Networking – How to get Internet speed from the router that comes close to what I get from the modem

internetrouterwireless-networking

I have a pretty standard home Internet setup: Internet comes in via cable, cable modem connects to wireless router, router spreads the goodness among a handful of devices, most wirelessly, one or two via Ethernet cable.

Recently, I called my ISP and upgraded my Internet service from "silver" to "platinum." Supposedly, that means I went from paying for speeds of 15 Mbps downstream and 2 Mbps upstream to speeds of 100 up/20 down. I then got a brand-new DOCSIS 3.0 cable modem that should be capable of handling the increased speed. Indeed, when I connect my computer directly to the cable modem with an Ethernet cable, http://speedtest.net tells me I'm getting roughly 116 Mbps down and 21 Mbps up — all good.

My problem shows up when I add the router back to the equation. Attempting to connect to the Internet using WiFi (802.11n, to be more specific) results in speeds of 20 Mbps down and 0.18 Mbps up. At first, I thought that was due to wireless itself; the router is a single-band 2.4 Ghz model, so even though its box advertises speeds of up to 300 Mbps, I figured there might just be too much interference from the many networks in the area, plus phones, microwaves, &c.
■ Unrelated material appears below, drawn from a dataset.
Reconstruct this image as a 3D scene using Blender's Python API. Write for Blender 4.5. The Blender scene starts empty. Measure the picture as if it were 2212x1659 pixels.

If that were the case, though, the problem would go away when I used the wired connection instead of the wireless. I tried connecting a computer to the router with an Ethernet cable, and only saw marginal speed increases; 22 Mbps up, 0.22 Mbps down. (I suspect the difference would be insignificant if I ran each test multiple times.)

In any case, I think I've tracked the problem down to my router settings (and if something is wrong with my logic above, please let me know). Is there anything I can do software-wise to fix this, or am I stuck with replacing the router? For that matter, would getting a new router even help? How can I achieve 100 Mbps wireless downlink speeds?

Specs:

  • Cisco DPC3010 modem
  • Linksys WRT160N v3 router
  • Tomato v1.28.9054 MIPSR2-beta K26 Mini router firmware
    • Linux kernel 2.6.22.19 and Broadcom Wireless Driver 5.10.147.0 updates

EDIT:
Since asking this, I tried another speed test on wireless, this time in another room. About 15 meters and two drywall walls away, speeds drop to 12 Mbps down and 0.20 up. I'm not sure what to make of that, since the problem is already known to be non-wireless; maybe there are multiple problems?

Also I realized that I asked a question much like this myself a few years ago, but the problems identified there — in short, bad firmware — don't apply here. I've found uncountable other posts about slow Internet as well, but few about problems specifically at the router level. There's one here at SU, and 1 / 2 / 3 / 4 others, none too helpful in my case. There's a lot of "maybe it's the hardware that needs replacing," but without any explanation of what the problem is or how to select replacement hardware that won't have the same issue.

Best Answer

I'm getting roughly 116 Mbps down

This would imply that this is a local gigabit connection between the cable modem and PC.
The WRT160N only has 10/100 Ethernet ports, whereas the Cisco modem does have a gigabit port.
You would need to upgrade to a router with gigabit WAN & LAN ports in order to preserve this downstream rate.

Here's a chart indicating the range of WAN-to-LAN-port performance among various routers. If the measurements are accurate, then even "gigabit" ports are not a guarantee for fast throughput.

ADDENDUM

Because how else could they advertise 300 Mbps wireless speed? Thinking about it again now, I suppose it could be shady advertising with the 300 being for ad hoc network purposes only.

That's not shady advertising at all.
The wireless link is fully buffered from the wired links, so the wireless speed is completely independent of any wired link speed. Each link can transmit & receive at its full speed without regard to the speed of any other link.

Almost all low-cost Ethernet switches employ the store-and-forward (rather than cut-through) method, which also means that each Ethernet frame has to be completely received before transmission can commence to the destination. Routers and switched are computers that have local RAM to buffer/store the Ethernet frames as they are received.

The widespread "weakest link in the chain" analogy applied to throughput is often misinterpreted as if all links get slowed down to the speed of the slowest link of the communication path.
That is not a correct view of the data transfer.
Digital data is almost always transferred in packets or datagrams or frames (rather than streamed as continuous bytes) and these packets/datagrams/frames are almost always fully buffered when received and then forwarded.
So there is no dependency of the speed on one link with another link.

A low average throughput number does not mean that a high-speed link was actually slowed-down by another link in the path.
It's the dead or idle time of the transmission links (and the the processing time spent by the router or switch) that gets averaged into the total time to transmit that causes a lower average throughput number.